Según se mire, el mayor beneficiario de la edad de la ambición es el Partido Comunista Chino (PCCh). En 2011 el partido celebraba su nonagésimo aniversario, algo totalmente inimaginable al final de la Guerra Fría. A partir del derrumbe de la Unión Soviética, los dirigentes chinos analizaron lo ocurrido y se juraron a sí mismos que ellos no acabarían así. Cuando varias dictaduras árabes cayeron en 2011 , China siguió adelante. Para sobrevivir, el PCCh renunció a su evangelio pero se agarró a sus santos; abandonó las teorías de Marx, pero conservó el retrato de Mao en la Puerta de la Paz Celestial, desde donde se contempla la plaza de Tiananmén.
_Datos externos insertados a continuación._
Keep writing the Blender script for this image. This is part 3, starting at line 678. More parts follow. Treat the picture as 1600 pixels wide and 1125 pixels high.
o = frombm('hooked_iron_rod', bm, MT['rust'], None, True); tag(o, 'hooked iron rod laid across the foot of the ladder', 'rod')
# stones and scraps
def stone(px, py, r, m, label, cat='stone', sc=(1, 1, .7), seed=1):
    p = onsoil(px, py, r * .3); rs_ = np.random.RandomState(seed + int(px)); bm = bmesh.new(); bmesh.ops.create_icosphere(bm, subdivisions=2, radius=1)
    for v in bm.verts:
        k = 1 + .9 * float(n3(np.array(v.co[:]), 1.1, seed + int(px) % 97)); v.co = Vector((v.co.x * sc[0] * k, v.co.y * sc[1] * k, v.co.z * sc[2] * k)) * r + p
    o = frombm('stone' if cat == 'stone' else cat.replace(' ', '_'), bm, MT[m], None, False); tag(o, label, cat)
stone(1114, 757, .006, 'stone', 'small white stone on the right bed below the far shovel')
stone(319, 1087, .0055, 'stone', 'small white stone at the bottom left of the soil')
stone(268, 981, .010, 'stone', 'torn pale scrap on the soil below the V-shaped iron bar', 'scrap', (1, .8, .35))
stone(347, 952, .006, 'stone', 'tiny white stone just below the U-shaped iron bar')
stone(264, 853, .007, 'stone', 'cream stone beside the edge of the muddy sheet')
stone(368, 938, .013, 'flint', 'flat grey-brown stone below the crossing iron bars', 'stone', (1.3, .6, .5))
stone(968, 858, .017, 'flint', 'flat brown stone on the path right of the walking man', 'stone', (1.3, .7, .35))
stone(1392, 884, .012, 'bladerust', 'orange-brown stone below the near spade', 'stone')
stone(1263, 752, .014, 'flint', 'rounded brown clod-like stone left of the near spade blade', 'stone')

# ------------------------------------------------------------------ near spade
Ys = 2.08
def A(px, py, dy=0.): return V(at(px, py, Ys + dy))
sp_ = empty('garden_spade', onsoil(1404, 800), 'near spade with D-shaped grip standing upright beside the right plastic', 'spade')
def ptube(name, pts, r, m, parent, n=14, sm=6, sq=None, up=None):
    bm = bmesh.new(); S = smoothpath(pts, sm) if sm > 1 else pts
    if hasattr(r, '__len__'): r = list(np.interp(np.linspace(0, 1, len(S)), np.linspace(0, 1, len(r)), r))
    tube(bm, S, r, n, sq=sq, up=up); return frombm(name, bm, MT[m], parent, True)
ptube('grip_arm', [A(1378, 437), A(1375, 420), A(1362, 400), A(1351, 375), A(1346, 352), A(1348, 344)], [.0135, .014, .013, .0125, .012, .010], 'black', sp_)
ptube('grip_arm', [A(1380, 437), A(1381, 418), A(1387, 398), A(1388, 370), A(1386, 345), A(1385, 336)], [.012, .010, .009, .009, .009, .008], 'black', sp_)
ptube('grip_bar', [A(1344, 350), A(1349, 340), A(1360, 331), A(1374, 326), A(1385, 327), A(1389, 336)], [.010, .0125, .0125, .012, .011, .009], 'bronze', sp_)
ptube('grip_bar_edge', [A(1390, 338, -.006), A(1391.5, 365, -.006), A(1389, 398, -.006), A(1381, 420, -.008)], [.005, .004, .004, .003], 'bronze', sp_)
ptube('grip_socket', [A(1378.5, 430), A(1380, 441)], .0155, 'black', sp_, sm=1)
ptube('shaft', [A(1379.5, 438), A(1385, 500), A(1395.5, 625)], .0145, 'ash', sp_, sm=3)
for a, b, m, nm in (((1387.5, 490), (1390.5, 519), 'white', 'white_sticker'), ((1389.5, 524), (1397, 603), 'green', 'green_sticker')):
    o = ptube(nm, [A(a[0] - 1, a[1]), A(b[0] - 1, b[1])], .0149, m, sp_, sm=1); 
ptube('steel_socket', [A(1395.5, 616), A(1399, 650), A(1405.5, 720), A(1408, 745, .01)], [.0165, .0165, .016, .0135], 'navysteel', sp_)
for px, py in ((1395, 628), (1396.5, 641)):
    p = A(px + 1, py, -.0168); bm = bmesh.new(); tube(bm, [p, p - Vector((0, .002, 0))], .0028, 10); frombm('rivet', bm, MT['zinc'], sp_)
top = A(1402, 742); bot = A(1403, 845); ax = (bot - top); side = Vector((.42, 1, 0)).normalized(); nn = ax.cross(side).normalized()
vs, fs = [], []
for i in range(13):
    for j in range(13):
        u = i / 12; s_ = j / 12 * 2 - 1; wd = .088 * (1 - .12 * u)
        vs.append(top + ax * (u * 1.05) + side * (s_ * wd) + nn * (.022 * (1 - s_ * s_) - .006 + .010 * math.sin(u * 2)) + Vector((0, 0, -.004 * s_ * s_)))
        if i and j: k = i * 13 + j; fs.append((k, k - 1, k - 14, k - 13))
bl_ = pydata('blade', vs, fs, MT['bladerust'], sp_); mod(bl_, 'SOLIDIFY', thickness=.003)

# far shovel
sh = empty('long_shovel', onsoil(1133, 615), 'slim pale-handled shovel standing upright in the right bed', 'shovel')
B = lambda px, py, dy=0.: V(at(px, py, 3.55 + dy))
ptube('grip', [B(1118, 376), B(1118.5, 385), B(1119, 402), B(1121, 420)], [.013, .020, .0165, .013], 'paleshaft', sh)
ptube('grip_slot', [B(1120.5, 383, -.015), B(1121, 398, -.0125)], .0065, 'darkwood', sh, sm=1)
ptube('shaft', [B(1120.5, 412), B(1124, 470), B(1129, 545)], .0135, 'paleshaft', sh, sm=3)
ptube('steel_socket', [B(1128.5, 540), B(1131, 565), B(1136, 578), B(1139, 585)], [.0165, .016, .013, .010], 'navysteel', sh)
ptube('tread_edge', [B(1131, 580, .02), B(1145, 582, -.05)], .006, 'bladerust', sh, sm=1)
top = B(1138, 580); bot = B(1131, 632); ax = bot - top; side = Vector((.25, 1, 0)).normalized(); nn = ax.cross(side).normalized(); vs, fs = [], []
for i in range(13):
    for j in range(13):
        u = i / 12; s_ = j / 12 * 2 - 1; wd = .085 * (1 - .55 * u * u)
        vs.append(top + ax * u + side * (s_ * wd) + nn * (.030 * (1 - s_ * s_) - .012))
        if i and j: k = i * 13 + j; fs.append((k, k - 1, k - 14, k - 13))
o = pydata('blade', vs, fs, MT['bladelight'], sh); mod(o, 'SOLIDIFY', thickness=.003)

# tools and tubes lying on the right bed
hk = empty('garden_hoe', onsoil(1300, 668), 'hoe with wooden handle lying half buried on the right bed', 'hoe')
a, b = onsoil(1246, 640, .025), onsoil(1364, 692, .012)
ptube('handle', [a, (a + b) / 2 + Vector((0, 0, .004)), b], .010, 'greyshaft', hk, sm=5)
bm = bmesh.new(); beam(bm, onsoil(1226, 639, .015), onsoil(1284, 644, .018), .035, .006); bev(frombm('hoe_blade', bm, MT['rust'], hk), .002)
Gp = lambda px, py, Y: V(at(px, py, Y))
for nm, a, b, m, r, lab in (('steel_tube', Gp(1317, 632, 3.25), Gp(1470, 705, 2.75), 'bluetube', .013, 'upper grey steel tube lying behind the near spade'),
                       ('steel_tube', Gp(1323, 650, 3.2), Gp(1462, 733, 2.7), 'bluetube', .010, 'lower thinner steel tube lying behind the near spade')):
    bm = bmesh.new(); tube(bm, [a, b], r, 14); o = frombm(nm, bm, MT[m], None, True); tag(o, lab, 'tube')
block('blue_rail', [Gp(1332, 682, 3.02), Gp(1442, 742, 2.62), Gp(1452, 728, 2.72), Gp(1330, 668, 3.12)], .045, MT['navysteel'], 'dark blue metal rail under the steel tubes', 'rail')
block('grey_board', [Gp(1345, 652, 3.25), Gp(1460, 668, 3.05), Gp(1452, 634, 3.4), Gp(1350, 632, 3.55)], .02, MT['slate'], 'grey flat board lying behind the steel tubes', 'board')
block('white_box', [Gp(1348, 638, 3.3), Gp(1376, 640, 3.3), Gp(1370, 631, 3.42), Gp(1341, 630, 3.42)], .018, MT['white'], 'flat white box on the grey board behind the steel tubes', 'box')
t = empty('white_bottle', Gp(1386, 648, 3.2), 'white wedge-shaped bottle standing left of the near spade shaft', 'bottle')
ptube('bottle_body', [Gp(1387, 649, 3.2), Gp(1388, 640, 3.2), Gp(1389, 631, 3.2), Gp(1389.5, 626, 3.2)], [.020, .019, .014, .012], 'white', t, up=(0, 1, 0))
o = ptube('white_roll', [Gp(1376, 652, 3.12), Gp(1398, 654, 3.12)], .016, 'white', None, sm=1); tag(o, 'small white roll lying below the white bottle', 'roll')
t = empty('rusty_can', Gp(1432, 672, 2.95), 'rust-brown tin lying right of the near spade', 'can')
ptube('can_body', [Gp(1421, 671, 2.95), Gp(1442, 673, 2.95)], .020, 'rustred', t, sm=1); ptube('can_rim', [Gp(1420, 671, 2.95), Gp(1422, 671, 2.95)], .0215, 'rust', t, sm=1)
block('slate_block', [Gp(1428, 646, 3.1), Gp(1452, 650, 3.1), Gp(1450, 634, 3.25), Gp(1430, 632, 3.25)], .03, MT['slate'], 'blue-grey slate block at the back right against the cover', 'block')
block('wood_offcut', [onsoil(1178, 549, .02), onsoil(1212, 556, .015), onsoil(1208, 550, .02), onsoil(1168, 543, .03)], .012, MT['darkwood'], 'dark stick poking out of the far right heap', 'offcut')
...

El partido ya no promete igualdad ni el final de las penurias, sino únicamente prosperidad, orgullo y fuerza. Y eso, durante un tiempo, bastó. Sin embargo, el pueblo chino ha acabado queriendo más, y de manera harto vehemente pide una cosa: información. Las nuevas tecnologías han removido una cultura política fugitiva; cosas antaño secretas son ahora conocidas; gente que antes estaba sola ahora está conectada. Y cuanto más ha intentado el partido impedir que el pueblo reciba ideas sin filtrar, más ha exigido este tener acceso a ellas.